I got sucked into the binge vacuum of Netflix’ new quasi-historical series, “Narcos,” about Colombian narcotraficante Pablo Escobar, aka “The King Of Cocaine” or “Mustached Guy Who Could Stand To Do Some Sit Ups” depending on who you talk to.    Along with being a rhinoceros-owning psychopath, Pablo Escobar’s credited atrocities include the bombing of a commercial airplane, the death of 25 Supreme Court Justices, an assassination of a presidential candidate, and the death of thousands of police, civilians, politicians and their children.  “Narcos” is essentially a more destructive and, unfortunately, true version of “The Sopranos” in Spanish with mustaches and lots of references to “putas.”   Like Tony Soprano, Pablo Escobar was a “Patron” who — if we believe the Netflix version —was also a “family man” who adored his wife, mother and daughter (his mistresses and random prostitutes, not so much).  I found this strange since in Real Life the vast majority of violent psychopathic men kill ONLY their wives and girlfriends as at least a third of all women murdered in the US are killed by their partners.

Nonetheless, I, like many Americans, am fascinated with the fictional duplicitous white male psyche (and Pablo E. was no dark skinned man) — the Don Drapers and Walter Whites — at the center of any fictional misogynist subculture (the real ones, not so fun or fascinating). Personally, morality does not interest me so much as the circumstance of being on the receiving end of orders dictated by a dominant and unreasonable male personality whose failed execution has severe consequences.  Caught between fealty and the gut instinct that that there is no such thing as sincerity, support or job security in a drug cartel (Corporate America), the Narco lackey has one option.  Do your crappy job or die.

I have never worked for a drug kingpin but I have worked in advertising.  Except for the “kill or be killed” ethos, the Narco peon seems not so different from, say, a Project Manager.

A few weeks ago, The New York Times ran a now-famous article about Amazon’s brutal and Darwinian work culture that reminded of a) a few jobs I’ve held in the past ten years and b) mafias and drug cartels.  For most of my employed corporate white-collar digital pandering work life, I have felt much like a thug doing my part to help someone of questionable mental health turn a profit. Prioritizing anything in my life other than The Client’s needs has not worked out too well for myself anyone I have known.

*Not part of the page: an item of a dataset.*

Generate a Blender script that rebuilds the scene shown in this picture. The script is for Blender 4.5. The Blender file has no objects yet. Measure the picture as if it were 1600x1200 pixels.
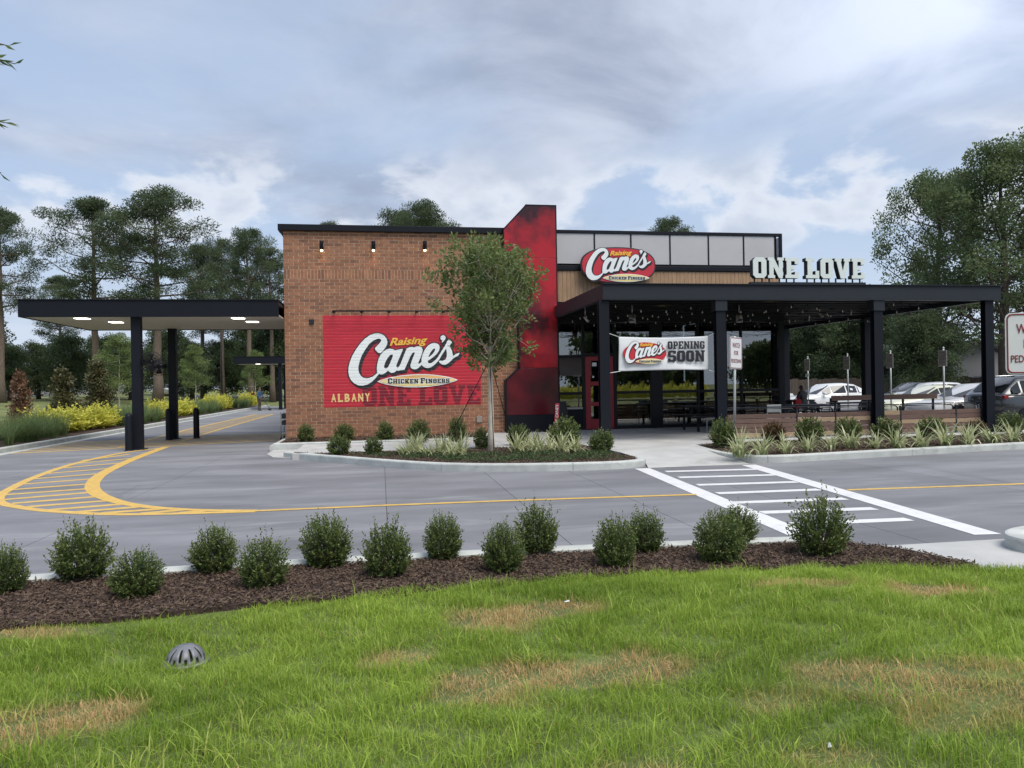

Years ago, I worked at an agency where project managers fell like sicarios in a police shoot-out.  One day Pete Campbell (pseudonym) would set up a meeting to discuss The Client direction and the next day I’d show up to find him mysteriously absent.   I remember sitting in a conference waiting for Ken Cosgrove when someone whispered, “Ken is no longer with us” in a hushed tone and we all just stared at each other in silence until upper management carved up his job and gave it to us in little pieces.  This same agency laid me off the day before Thanksgiving. They seem to have job openings. (Yes, I sometimes check).